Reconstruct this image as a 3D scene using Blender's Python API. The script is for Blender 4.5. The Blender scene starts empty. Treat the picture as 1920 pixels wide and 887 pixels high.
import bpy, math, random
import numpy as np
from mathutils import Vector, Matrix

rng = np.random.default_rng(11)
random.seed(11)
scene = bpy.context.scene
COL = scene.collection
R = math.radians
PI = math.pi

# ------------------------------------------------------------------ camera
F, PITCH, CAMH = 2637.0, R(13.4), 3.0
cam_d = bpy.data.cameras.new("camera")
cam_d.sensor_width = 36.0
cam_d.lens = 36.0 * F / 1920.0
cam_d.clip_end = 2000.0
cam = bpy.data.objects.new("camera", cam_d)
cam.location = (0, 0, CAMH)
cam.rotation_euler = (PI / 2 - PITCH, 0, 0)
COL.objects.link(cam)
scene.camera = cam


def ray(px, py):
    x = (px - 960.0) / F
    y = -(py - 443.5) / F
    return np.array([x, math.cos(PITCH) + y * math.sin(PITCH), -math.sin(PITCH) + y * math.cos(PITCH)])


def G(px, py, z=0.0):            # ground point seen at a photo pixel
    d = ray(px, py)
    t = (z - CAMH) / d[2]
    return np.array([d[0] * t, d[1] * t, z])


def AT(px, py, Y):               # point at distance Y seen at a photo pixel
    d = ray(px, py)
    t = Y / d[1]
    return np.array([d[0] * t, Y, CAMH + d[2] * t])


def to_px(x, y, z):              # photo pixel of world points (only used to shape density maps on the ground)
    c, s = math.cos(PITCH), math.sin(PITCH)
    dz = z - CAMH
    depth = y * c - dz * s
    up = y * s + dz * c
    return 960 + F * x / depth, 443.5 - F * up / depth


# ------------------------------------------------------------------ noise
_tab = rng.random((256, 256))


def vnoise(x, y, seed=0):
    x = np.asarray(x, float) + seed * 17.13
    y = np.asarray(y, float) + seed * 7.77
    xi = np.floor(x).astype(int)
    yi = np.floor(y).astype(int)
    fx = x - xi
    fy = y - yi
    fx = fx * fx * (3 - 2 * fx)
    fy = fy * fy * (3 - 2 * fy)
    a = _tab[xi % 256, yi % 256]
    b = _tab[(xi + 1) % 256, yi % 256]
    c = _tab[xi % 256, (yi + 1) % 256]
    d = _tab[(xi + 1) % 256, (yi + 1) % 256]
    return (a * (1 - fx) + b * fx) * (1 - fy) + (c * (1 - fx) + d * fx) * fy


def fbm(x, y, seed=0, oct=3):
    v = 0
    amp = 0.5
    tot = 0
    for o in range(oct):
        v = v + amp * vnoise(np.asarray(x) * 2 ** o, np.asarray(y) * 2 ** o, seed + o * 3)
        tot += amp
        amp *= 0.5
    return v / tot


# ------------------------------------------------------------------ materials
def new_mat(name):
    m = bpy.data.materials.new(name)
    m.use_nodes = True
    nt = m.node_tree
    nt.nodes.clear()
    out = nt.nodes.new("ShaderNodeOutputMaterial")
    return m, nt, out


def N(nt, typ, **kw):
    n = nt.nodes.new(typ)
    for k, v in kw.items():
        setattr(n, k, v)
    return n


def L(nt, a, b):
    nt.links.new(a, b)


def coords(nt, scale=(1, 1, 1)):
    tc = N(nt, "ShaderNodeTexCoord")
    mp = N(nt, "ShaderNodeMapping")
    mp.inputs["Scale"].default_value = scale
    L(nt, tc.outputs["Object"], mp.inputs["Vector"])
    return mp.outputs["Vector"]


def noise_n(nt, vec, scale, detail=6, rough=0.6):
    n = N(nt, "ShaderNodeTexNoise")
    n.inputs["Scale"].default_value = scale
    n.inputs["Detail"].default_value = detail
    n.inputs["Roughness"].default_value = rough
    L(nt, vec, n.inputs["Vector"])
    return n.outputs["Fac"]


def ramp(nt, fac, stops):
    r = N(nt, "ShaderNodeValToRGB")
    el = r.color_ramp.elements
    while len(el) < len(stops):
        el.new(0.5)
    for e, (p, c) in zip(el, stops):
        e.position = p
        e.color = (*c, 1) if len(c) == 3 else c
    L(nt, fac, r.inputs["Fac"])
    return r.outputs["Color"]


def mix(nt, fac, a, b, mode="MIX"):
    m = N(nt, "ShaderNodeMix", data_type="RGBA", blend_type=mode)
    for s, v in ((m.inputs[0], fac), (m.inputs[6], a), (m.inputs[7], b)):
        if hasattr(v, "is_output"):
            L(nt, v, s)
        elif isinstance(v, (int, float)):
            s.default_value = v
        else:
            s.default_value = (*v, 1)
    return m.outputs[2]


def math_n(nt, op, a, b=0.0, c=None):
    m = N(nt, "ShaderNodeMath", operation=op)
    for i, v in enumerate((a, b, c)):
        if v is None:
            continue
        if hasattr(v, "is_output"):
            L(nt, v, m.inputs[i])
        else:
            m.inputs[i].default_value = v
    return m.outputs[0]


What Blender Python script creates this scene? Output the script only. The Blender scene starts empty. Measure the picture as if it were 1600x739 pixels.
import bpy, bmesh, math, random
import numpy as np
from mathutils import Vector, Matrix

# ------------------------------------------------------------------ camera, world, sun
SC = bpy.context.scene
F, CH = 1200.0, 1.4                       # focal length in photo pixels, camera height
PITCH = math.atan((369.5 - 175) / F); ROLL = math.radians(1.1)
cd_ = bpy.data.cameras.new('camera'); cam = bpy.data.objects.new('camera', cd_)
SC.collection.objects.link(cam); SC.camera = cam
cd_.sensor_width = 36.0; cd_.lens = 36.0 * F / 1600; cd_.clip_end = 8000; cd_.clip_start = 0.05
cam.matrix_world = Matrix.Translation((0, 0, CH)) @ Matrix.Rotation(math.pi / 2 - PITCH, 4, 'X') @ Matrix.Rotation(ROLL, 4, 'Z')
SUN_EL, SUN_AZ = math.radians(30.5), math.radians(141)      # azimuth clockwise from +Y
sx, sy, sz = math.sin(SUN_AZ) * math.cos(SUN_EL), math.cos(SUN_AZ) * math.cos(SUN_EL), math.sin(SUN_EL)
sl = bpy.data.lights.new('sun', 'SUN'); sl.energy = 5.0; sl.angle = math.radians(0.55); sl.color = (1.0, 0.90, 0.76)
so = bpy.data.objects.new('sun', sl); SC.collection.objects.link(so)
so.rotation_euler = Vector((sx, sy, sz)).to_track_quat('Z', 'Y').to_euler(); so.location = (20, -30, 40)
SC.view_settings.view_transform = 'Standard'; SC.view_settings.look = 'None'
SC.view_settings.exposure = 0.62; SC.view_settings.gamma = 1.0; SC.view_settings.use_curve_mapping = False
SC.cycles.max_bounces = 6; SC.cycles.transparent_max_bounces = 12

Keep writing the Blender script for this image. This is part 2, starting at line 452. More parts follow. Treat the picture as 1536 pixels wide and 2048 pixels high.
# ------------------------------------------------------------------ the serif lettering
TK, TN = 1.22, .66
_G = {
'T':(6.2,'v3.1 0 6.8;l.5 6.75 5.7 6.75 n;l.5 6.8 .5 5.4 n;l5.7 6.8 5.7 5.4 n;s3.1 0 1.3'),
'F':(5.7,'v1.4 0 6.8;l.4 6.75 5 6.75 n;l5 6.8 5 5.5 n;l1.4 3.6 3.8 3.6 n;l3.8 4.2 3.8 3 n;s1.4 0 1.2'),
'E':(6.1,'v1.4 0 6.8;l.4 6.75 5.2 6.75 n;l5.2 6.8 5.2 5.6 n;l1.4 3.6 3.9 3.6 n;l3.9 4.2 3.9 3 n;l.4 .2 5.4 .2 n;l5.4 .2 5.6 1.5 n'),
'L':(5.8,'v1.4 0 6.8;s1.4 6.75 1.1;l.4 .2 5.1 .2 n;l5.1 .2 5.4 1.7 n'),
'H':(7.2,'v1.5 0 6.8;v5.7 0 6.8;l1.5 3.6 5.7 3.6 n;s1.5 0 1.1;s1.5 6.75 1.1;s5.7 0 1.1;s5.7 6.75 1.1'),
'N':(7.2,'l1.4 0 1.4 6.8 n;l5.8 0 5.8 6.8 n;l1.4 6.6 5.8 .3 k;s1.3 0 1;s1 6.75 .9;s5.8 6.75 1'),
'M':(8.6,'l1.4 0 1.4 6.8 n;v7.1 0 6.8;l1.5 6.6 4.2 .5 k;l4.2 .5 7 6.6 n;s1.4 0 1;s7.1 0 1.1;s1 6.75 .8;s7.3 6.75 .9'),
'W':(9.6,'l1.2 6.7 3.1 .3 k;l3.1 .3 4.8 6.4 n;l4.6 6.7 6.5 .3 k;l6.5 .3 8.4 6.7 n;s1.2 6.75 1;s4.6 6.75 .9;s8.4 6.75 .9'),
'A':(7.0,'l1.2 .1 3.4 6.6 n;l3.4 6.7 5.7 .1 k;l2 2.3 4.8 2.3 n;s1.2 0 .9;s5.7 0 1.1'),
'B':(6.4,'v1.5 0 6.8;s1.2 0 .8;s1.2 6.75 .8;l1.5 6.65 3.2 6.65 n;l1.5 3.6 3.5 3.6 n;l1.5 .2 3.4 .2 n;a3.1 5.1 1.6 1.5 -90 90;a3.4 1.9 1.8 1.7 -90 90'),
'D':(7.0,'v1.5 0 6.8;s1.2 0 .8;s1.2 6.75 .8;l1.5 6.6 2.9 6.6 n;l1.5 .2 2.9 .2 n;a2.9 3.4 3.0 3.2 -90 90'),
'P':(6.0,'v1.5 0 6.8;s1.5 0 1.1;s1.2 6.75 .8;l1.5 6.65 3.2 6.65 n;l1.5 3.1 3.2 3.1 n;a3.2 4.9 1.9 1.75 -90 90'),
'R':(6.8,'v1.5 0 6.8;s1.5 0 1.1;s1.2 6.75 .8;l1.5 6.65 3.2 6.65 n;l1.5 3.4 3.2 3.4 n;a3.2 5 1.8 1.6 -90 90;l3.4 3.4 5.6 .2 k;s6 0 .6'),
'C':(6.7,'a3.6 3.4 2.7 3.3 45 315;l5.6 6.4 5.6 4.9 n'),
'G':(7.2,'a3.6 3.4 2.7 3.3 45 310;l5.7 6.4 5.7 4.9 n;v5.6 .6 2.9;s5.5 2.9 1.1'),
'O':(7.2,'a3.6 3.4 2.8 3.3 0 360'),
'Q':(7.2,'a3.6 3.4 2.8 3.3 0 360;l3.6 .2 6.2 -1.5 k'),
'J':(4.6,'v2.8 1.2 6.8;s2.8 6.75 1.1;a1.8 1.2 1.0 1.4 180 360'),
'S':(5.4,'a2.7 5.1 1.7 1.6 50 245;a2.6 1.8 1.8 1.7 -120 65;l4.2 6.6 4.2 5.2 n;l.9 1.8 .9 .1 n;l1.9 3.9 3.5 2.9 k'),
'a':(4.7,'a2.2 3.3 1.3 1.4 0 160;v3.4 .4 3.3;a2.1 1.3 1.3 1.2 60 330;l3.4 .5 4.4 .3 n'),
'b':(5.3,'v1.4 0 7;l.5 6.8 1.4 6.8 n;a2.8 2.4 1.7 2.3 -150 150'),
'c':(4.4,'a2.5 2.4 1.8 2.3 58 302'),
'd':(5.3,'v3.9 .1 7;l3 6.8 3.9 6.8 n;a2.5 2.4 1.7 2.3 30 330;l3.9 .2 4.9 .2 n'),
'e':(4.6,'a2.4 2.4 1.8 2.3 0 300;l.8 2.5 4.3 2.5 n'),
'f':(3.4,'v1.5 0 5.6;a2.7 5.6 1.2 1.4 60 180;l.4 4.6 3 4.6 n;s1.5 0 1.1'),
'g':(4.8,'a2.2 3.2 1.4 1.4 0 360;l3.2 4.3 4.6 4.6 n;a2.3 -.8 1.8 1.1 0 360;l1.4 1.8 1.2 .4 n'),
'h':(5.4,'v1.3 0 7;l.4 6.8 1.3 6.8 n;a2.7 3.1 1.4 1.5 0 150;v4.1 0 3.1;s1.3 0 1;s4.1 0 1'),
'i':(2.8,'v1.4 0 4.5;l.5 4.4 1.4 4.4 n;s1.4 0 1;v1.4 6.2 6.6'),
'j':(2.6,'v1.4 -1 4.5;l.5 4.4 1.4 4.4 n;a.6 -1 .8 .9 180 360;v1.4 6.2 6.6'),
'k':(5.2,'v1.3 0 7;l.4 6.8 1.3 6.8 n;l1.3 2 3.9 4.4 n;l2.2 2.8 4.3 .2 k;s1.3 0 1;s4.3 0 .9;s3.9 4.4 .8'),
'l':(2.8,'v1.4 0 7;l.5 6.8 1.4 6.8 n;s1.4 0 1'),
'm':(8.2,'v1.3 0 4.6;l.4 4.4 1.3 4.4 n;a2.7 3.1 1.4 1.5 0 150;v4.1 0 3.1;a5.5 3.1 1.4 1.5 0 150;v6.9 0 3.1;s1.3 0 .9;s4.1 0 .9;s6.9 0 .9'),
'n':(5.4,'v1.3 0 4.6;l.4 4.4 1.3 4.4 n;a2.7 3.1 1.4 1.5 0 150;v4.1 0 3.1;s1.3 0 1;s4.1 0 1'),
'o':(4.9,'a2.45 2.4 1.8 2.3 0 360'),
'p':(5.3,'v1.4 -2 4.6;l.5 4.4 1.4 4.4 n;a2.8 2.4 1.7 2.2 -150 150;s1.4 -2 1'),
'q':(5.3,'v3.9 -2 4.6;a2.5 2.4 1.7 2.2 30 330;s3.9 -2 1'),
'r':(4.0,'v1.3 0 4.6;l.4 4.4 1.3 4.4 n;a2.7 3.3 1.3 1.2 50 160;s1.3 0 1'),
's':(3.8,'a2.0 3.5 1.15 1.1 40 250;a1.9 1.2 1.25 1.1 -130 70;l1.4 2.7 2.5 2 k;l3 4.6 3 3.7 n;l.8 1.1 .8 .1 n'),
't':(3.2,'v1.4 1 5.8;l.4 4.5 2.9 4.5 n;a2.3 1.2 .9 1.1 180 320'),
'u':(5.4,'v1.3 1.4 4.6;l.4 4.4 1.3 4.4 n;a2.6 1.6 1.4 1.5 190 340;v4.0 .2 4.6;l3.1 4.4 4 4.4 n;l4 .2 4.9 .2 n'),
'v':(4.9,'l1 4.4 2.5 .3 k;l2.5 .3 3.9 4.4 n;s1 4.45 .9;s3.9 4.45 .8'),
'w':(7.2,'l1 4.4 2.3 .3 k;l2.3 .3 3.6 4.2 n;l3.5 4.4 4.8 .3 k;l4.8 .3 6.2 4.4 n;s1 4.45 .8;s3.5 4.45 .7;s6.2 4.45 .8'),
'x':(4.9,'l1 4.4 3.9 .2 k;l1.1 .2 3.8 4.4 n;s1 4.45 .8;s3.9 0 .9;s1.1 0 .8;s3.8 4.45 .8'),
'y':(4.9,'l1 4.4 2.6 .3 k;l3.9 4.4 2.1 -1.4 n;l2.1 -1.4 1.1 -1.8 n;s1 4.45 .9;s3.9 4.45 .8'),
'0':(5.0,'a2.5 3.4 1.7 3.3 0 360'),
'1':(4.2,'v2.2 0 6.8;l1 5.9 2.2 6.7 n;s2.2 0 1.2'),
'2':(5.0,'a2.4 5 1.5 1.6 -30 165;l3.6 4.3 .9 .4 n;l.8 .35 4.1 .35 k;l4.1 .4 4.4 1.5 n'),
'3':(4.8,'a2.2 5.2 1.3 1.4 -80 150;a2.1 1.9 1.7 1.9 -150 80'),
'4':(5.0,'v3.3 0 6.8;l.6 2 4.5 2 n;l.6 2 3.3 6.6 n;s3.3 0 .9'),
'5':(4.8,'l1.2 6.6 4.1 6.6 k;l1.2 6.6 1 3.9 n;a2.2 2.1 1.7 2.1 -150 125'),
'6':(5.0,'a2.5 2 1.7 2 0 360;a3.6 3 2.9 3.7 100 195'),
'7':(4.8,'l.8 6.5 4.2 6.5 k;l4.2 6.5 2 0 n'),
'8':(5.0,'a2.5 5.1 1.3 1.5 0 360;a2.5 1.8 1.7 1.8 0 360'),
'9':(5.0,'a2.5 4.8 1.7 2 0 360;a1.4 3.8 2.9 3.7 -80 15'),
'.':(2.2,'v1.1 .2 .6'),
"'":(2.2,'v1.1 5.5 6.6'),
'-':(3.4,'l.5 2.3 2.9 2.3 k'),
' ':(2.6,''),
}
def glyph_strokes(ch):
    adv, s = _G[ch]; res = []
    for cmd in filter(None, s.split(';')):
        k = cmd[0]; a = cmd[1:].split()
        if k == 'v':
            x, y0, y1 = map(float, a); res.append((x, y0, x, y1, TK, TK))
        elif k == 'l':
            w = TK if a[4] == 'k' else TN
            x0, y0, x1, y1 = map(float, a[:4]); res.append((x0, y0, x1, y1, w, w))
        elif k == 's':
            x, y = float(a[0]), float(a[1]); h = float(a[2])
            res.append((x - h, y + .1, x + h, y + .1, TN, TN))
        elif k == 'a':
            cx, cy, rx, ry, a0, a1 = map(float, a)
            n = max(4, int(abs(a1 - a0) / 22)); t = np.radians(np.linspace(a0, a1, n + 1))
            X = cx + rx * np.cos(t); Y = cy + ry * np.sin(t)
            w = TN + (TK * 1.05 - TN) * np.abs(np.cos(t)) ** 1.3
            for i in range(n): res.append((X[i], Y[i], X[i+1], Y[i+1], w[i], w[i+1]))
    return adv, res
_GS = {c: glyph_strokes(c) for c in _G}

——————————

Task directions =>
In the records above, locate each line with the word "Treat". Copy all such lines.

The answer =>
Reconstruct this image as a 3D scene using Blender's Python API. The script is for Blender 4.5. The Blender scene starts empty. Treat the picture as 1920 pixels wide and 887 pixels high.
Keep writing the Blender script for this image. This is part 2, starting at line 452. More parts follow. Treat the picture as 1536 pixels wide and 2048 pixels high.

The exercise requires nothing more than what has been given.